Thursday, January 24, 2008

When I grow up, I want to be......

Here I am….working on my MBA…..sitting in class for hours, studying note cards on the train, stressing out about quizzes and final exams. What, they ask, are you going to do once you get your MBA? Will you get a raise at work? Funny you should ask…as I was asking myself that same thing this morning.

A butcher? A baker? A candlestick maker?


I don’t like the site of raw meat, I can barely boil water, but candlestick making…there’s something I might enjoy. Dip in hot wax, dip again, repeat, repeat again…..you get the picture….no one to manage, no one to hire or fire, no making “weather conversation” in the elevator when you don’t feel like it. Just sit, dip and watch the people as they stop by the window to watch me making candles. Candlestick making….hmmmm….something to think about. Maybe I can use my MBA and open a candlestick making shop in downtown Elmhurst. Maybe I can open a candlestick shop in one of those cute little, WARM tourist towns. What would I call it? Beth’s candle shop? Skinny Dips? (I kind of like that one!) What are your ideas?

If you don’t know what I should call my candle shop, maybe you have another idea of something that you think I would be good at when I grow up? I am open to suggestions.

What I do know is this….I don’t think that we end up anywhere by chance. I know that there is a reason that God brought me to a place that only has 65 days of sunshine a year and temperatures so cold that they turn fire into ice. I also know that one day I will look back and say: “oh….so that’s why I needed my MBA!”.

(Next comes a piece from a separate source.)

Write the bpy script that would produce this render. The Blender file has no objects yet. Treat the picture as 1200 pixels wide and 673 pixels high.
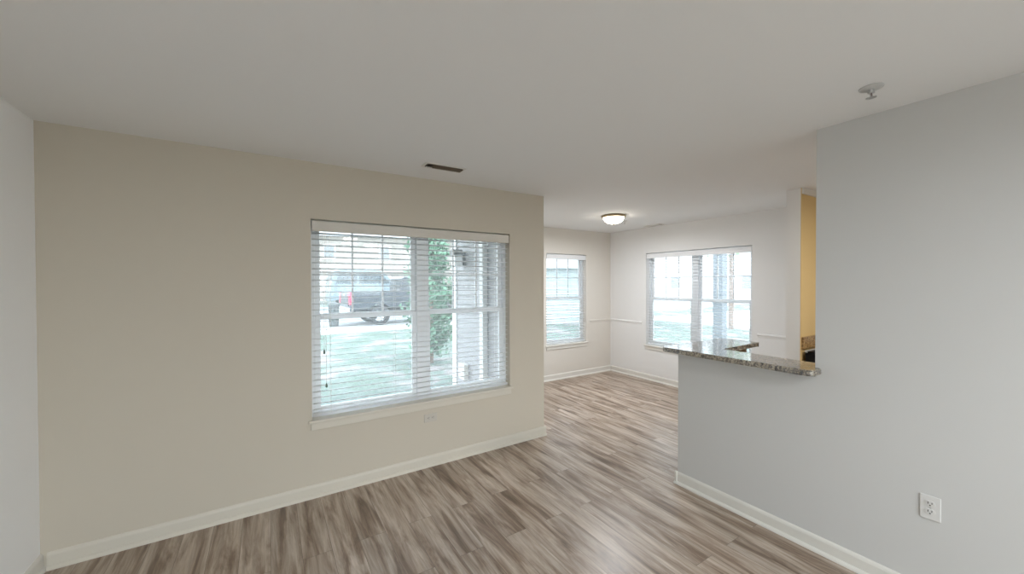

Wednesday, January 9, 2008

Strange things are happenin’!

A made my annual voyage to the southland for the holidays a few weeks ago. While I do enjoy going “home” for the holidays, it can prove to be rather stressful. There are always more people to see than humanly possible in one week. Unavoidably, someone gets their feelings hurt because I don’t see them or don’t spend enough time with them. I promise that it’s not intentional. It’s just impossible to visit all the people that I came to know and love in 35 years in Georgia in one week. To make matters worse, I got sick and spent two of my precious visitation days holed up in a house watching TV. So, if I didn’t see you or I didn’t spend enough time with you, I am sorry and I really do love you!

The really cool thing is that IF you come to see me…you get me all to yourself. Some of you need to think about that (you know who you are!). And, as an added travel bonus, you can see one of the coolest, most awesomist cities in the world!

The strange thing that happened on this last voyage was that I got homesick. It was the first time that I was in Georgia, but considered Illinois home. It was a strange feeling. Normally when I am there, I don’t want to “go back”. This time, I was ready to “go home”. So for my friends who moved to Chicago after me, who are still homesick (hmmm...hmmmm....no names....MR and LC)….the answer to "how long does it last?" is 3 years and 3 months……one thousand, one hundred eighty five days….no more, no less.